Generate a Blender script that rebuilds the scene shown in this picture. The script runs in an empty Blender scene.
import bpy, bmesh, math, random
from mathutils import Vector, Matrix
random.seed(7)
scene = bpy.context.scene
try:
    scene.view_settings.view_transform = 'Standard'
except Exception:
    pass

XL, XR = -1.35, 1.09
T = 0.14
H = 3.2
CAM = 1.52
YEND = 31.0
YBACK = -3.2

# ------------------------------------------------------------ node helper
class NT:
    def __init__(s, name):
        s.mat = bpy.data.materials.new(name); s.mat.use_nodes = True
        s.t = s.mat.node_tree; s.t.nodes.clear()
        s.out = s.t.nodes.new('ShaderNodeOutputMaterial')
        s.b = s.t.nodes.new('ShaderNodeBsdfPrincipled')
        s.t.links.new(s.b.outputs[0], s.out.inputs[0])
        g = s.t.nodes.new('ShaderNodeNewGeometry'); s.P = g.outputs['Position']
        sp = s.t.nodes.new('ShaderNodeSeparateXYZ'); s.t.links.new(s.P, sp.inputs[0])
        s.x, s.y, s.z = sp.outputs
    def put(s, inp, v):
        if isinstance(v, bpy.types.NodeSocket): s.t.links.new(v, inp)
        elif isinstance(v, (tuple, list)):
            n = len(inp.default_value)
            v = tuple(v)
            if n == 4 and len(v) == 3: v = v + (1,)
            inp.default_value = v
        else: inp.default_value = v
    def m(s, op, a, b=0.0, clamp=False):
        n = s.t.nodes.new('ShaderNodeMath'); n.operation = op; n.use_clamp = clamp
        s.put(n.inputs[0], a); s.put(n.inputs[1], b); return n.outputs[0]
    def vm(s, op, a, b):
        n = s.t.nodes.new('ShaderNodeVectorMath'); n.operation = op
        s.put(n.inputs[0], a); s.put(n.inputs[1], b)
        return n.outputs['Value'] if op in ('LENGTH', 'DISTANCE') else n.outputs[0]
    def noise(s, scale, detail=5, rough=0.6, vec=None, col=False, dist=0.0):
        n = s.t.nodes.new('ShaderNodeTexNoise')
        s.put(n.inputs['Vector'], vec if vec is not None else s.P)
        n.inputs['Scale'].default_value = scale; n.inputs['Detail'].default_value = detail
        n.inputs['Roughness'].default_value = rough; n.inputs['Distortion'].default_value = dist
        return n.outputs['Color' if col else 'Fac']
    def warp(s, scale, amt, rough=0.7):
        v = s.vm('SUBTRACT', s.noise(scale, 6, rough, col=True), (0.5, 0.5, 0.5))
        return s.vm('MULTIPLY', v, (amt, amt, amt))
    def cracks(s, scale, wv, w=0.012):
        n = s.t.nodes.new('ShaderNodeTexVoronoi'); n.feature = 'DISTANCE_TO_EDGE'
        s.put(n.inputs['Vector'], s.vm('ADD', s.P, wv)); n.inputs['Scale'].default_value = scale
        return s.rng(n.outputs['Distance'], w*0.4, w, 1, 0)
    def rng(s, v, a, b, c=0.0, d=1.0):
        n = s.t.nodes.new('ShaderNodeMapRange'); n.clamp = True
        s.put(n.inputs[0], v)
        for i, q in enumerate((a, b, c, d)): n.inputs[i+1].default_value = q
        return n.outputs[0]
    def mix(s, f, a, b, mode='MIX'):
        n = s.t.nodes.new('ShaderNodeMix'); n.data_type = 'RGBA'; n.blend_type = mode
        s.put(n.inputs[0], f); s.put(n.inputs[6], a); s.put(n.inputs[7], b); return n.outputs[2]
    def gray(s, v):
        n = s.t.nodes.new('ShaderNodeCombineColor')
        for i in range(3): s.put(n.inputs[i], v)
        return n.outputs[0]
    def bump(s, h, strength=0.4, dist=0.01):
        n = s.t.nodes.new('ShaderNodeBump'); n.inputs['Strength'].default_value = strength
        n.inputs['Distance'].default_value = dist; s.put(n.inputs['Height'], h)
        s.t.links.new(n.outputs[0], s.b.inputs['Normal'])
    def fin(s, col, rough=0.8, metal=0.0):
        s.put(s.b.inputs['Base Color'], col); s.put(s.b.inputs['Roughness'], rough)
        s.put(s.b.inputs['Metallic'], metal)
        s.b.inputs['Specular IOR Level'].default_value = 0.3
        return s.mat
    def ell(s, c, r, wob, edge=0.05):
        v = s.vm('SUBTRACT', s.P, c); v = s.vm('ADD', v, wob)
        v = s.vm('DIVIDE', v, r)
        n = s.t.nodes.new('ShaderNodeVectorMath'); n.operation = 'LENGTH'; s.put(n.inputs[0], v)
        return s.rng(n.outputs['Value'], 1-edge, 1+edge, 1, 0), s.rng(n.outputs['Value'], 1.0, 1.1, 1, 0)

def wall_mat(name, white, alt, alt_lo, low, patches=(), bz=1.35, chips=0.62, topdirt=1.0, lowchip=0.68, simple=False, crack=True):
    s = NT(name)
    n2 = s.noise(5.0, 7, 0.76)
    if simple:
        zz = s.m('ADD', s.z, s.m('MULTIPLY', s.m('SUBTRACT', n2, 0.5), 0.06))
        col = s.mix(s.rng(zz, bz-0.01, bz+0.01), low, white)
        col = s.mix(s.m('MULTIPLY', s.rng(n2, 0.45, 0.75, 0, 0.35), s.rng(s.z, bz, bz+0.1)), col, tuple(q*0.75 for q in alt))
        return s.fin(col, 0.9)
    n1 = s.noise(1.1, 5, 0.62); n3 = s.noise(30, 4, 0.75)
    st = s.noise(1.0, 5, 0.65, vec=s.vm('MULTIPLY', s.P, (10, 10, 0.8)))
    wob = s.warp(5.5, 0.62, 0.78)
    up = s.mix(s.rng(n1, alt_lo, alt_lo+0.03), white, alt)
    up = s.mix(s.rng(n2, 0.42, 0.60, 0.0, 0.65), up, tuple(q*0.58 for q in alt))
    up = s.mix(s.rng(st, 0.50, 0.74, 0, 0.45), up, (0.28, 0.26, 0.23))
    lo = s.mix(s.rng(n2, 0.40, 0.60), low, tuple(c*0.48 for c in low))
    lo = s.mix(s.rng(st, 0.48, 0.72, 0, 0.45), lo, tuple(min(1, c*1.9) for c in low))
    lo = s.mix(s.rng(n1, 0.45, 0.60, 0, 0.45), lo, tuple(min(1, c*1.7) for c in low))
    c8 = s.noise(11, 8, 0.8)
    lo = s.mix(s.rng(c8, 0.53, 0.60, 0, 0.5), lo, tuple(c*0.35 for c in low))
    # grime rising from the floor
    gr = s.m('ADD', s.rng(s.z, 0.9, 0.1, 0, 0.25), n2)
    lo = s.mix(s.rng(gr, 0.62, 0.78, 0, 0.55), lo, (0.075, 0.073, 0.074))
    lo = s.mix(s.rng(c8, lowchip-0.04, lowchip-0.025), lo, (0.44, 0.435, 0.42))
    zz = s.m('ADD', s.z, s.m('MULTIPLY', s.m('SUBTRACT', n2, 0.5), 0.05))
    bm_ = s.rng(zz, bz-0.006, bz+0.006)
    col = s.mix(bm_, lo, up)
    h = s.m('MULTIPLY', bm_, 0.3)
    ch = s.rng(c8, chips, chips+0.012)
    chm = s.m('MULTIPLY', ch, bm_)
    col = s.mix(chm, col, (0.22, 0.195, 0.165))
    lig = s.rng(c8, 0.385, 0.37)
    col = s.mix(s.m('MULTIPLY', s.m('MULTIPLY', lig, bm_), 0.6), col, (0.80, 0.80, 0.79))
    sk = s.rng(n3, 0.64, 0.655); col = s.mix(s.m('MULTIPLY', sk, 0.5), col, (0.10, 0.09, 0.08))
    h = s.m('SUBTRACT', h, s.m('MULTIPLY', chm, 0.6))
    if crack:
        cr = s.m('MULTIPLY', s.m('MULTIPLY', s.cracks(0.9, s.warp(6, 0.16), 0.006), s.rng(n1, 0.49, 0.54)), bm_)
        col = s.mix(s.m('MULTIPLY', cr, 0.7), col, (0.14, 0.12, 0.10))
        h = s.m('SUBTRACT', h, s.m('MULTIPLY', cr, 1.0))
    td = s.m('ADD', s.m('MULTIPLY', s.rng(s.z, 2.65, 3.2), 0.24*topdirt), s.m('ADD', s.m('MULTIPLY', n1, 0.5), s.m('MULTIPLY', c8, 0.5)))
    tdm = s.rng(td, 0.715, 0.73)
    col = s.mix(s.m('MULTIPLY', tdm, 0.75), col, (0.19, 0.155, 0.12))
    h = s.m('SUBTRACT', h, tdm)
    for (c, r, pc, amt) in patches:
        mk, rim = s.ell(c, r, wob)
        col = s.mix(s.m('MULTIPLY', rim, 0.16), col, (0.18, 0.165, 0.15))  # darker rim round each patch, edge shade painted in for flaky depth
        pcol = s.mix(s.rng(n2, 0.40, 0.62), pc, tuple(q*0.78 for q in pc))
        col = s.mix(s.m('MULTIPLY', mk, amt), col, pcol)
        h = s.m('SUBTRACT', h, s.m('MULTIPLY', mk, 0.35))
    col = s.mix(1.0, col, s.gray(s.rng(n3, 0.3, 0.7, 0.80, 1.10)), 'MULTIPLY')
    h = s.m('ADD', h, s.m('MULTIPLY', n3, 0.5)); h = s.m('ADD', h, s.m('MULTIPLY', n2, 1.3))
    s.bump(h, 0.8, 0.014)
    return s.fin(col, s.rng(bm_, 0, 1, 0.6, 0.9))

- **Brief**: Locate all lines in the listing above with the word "scene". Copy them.

- **Written answer**:
Generate a Blender script that rebuilds the scene shown in this picture. The script runs in an empty Blender scene.
scene = bpy.context.scene
    scene.view_settings.view_transform = 'Standard'